3. Selon la directive 8.3 (protection des victimes) «les auteurs de comptes rendus et reportages sur des événements dramatiques ou des actes de violence devront toujours peser avec soin le droit du public à être informé et les intérêts des victimes et des personnes concernées. Le/la journaliste proscrit toute présentation de caractère sensationnel, dans laquelle la personne humaine est dégradée au rang d’objet. C’est en particulier le cas de mourants, de personnes souffrantes, de cadavres dont l’évocation par le texte ou la présentation par l’image dépasseraient, par les détails des descriptions, la durée ou la grosseur des plans, les limites de la nécessaire et légitime information du public.»

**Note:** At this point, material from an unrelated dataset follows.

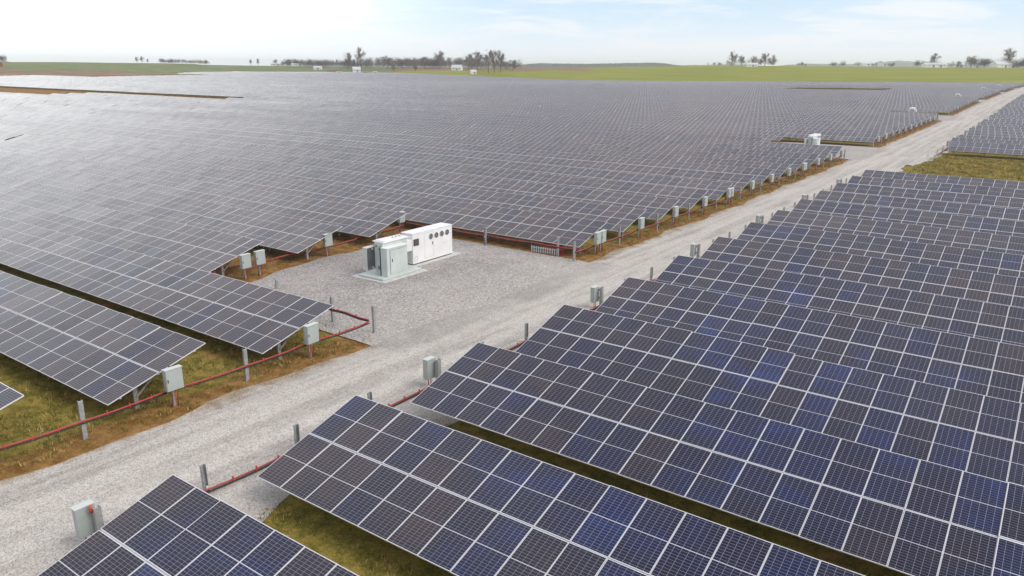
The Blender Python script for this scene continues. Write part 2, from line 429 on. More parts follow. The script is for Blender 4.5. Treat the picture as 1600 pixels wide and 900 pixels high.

Certes, l’article du 25 octobre 2008 décrit la façon dont Bernard Baeriswyl a assassiné sa victime, ainsi que le fait qu’il a traité le cadavre. Toutefois, de l’avis du Conseil suisse de la presse cette mention n’a rien de sensationnel et on ne peut pas non plus prétendre que la victime aurait été dégradée au rang d’objet. Le chiffre 8 de la «Déclaration» n’a donc pas été violé.
III. Conclusions
1. La plainte est partiellement admise.
2. En publiant l’article «J’ai passé 27 ans en prison», paru le 25 octobre 2008, «Le Matin» a violé les chiffres 4 (entretien aux fins d’enquête) et 7 (protection de la sphère privée) de la «Déclaration des devoirs et des droits du/de la journaliste».
3. Pour le surplus, la plainte est rejetée.
4. «Le Matin» n’a pas violé le chiffre 8 de la «Déclaration» (protection des victimes).